The eigenvalues of this Hamiltonian are the roots of the characteristic polynomial $P_k( \lambda) = \mathrm{det}(H(k) - \lambda I)$. Assume that for a given $k = k_0$, the eigenvalue $\lambda_0$ is doubly degenerate, i.e. $P_{k_0}(\lambda)$ has a double root at $\lambda = \lambda_0$.

$P_k(\lambda)$ is a polynomial in $\lambda$, so it is certainly analytic in $\lambda$. We can therefore Taylor-expand $P_{k}$ in $\lambda - \lambda_0$ to the second order, which gives $$P_{k}(\lambda) \approx a(k)(\lambda - \lambda_0)^2 + b(k) (\lambda - \lambda_0) + c(k),$$

valid when $\lambda$ is sufficiently close to $\lambda_0$. From the Taylor expansion we can estimate the eigenvalues (roots of P) as

\begin{equation}\tag{1}\label{eq:lambdapm} \lambda^\pm(k) = \frac{1}{2 a(k)} \left(-b(k) \pm \sqrt{b^2(k) - 4 a(k)c(k)}\right), \end{equation}

though this estimate will only be good when the predicted roots are sufficiently close to $\lambda_0$ as to make the Taylor expansion valid.

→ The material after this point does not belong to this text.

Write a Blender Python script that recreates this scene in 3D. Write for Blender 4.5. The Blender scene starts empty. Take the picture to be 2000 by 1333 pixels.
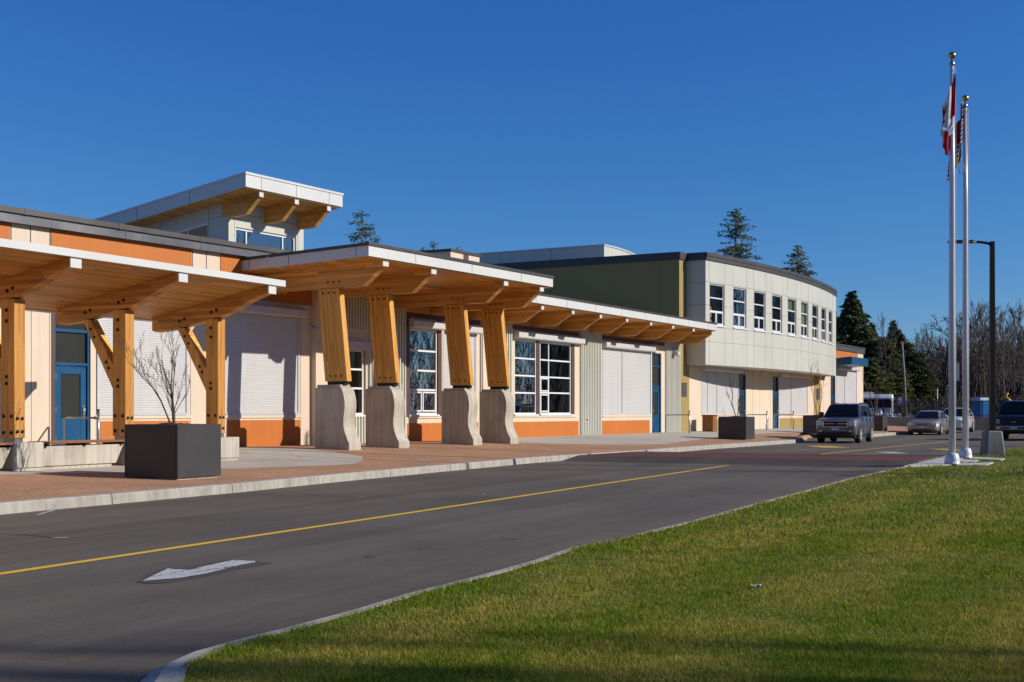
import bpy, bmesh, math, random
import numpy as np
from mathutils import Vector, Matrix
R_ = math.radians
sc = bpy.context.scene
COL = sc.collection
# ---------------------------------------------------------------- camera
EYE = 1.36; F = 2500.0; CX = 1000.0; HZ = 805.0
cam = bpy.data.cameras.new('camera'); co = bpy.data.objects.new('camera', cam); COL.objects.link(co)
co.location = (0, 0, EYE); co.rotation_euler = (R_(90), 0, 0)
cam.sensor_width = 36; cam.lens = 36*F/2000; cam.shift_y = (HZ-666.5)/2000
cam.clip_start = .1; cam.clip_end = 6000
sc.camera = co
# ---------------------------------------------------------------- sky, sun, exposure
SUN_AZ = math.atan2(.99, -.13); SUN_EL = R_(26.5)
w = bpy.data.worlds.new('World'); sc.world = w; w.use_nodes = True
nt = w.node_tree; bg = nt.nodes['Background']
sky = nt.nodes.new('ShaderNodeTexSky'); sky.sky_type = 'NISHITA'; sky.sun_disc = False
sky.sun_elevation = SUN_EL; sky.sun_rotation = SUN_AZ
sky.altitude = 0; sky.air_density = 1.0; sky.dust_density = 0; sky.ozone_density = 6.0
# per-channel grade of the sky for the deep, polarised blue of the photograph
sep = nt.nodes.new('ShaderNodeSeparateColor'); com = nt.nodes.new('ShaderNodeCombineColor'); nt.links.new(sky.outputs[0], sep.inputs[0])
for k, (g_, s_) in enumerate(((1.42, .60), (1.05, 1.30), (.78, 2.95))):
    p_ = nt.nodes.new('ShaderNodeMath'); p_.operation = 'POWER'; p_.inputs[1].default_value = g_
    m_ = nt.nodes.new('ShaderNodeMath'); m_.operation = 'MULTIPLY'; m_.inputs[1].default_value = s_
    nt.links.new(sep.outputs[k], p_.inputs[0]); nt.links.new(p_.outputs[0], m_.inputs[0]); nt.links.new(m_.outputs[0], com.inputs[k])
nt.links.new(com.outputs[0], bg.inputs[0]); bg.inputs[1].default_value = .05
sun = bpy.data.lights.new('sun', 'SUN'); sun.energy = 5.0; sun.angle = R_(.5); sun.color = (1, .93, .83)
so = bpy.data.objects.new('sun', sun); COL.objects.link(so)
sv = Vector((math.sin(SUN_AZ)*math.cos(SUN_EL), math.cos(SUN_AZ)*math.cos(SUN_EL), math.sin(SUN_EL)))
so.rotation_euler = (-sv).to_track_quat('-Z', 'Y').to_euler(); so.location = (30, -10, 40)
sc.view_settings.view_transform = 'Standard'; sc.view_settings.look = 'None'
sc.view_settings.exposure = 0.0; sc.view_settings.gamma = 1
sc.render.engine = 'CYCLES'
sc.cycles.use_denoising = True
try: sc.cycles.denoiser = 'OPENIMAGEDENOISE'
except Exception: pass
sc.cycles.max_bounces = 6; sc.cycles.diffuse_bounces = 3; sc.cycles.glossy_bounces = 3
sc.cycles.transparent_max_bounces = 12; sc.cycles.transmission_bounces = 3
sc.cycles.caustics_reflective = False; sc.cycles.caustics_refractive = False
sc.cycles.sample_clamp_indirect = 4
# ---------------------------------------------------------------- frames
class Fr:
    """A local frame on the ground: t runs along a facade, s out of it, z up."""
    def __init__(self, o, d):
        self.o = Vector((o[0], o[1], 0)); d = Vector((d[0], d[1], 0)).normalized()
        self.d = d; self.n = Vector((d.y, -d.x, 0))
    def P(self, t, s, z): 
        v = self.o + self.d*t + self.n*s; v.z = z; return v
    def t_at(self, px, s=0):
        u = (px-CX)/F; o, d, n = self.o, self.d, self.n
        return (u*(o.y+n.y*s) - o.x - n.x*s)/(d.x-u*d.y)
    def z_at(self, px, py, s=0):
        t = self.t_at(px, s); Y = self.o.y + self.d.y*t + self.n.y*s
        return EYE-(py-HZ)/F*Y
    def ts(self, x, y):
        v = Vector((x, y, 0))-self.o
        return v.dot(self.d), v.dot(self.n)
def G(px, py, z=0.0):
    Y = (EYE-z)*F/(py-HZ); return ((px-CX)/F*Y, Y)
def at(px, py, Y): return Vector(((px-CX)/F*Y, Y, EYE-(py-HZ)/F*Y))
W = Fr((0, 0), (1, 0)); W.n = Vector((0, 1, 0))          # world frame: t=x, s=y
FL = Fr(((140-CX)/F*31, 31), (2560-CX, F))               # left wing facade
FR = Fr(((1282-CX)/F*60.5, 60.5), (2432-CX, F))          # right wing facade
FE = Fr((-4.707, 35.36), (2520-CX, F))                     # entrance canopy, origin at first column
FC = Fr(((36-CX)/F*23.6, 23.6), (2280-CX, F))                # timber walk canopy, origin at first post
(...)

Now, near $k = k_0$ we know that $\lambda_0$ is a root, so we can expect eq. (\ref{eq:lambdapm}) to hold. We may then try to find the eigenvalues near $k_0$ by expanding (\ref{eq:lambdapm}) in $k-k_0$. However since $\lambda_0$ is a double root at $k=k_0$, both $P_{k_0}$ and its first derivative must vanish at this point, which means that $b(k_0) = c(k_0) = 0$. Therefore $\lambda^\pm$ is non-analytic at $k_0$, as the square-root cannot be expanded around $0$.

This seems to be to be a reasonably promising start, however the above leaves several things wanted. For instance it applies only to finite-dimensional Hamiltonians, a 1-dimensional $k$-space, and doubly degenerate roots (not higher order roots). In addition, it does not explain why the band structure should be analytic at non-degenerate points (although perhaps the argument can be extended to say something about this, using that near such a point we must have $b \neq 0$). In addition, the assumption that the Hamiltonian is a smooth function of $k$ is not justified, although to me it seems physically reasonable. Further discussion and answers would be most welcome.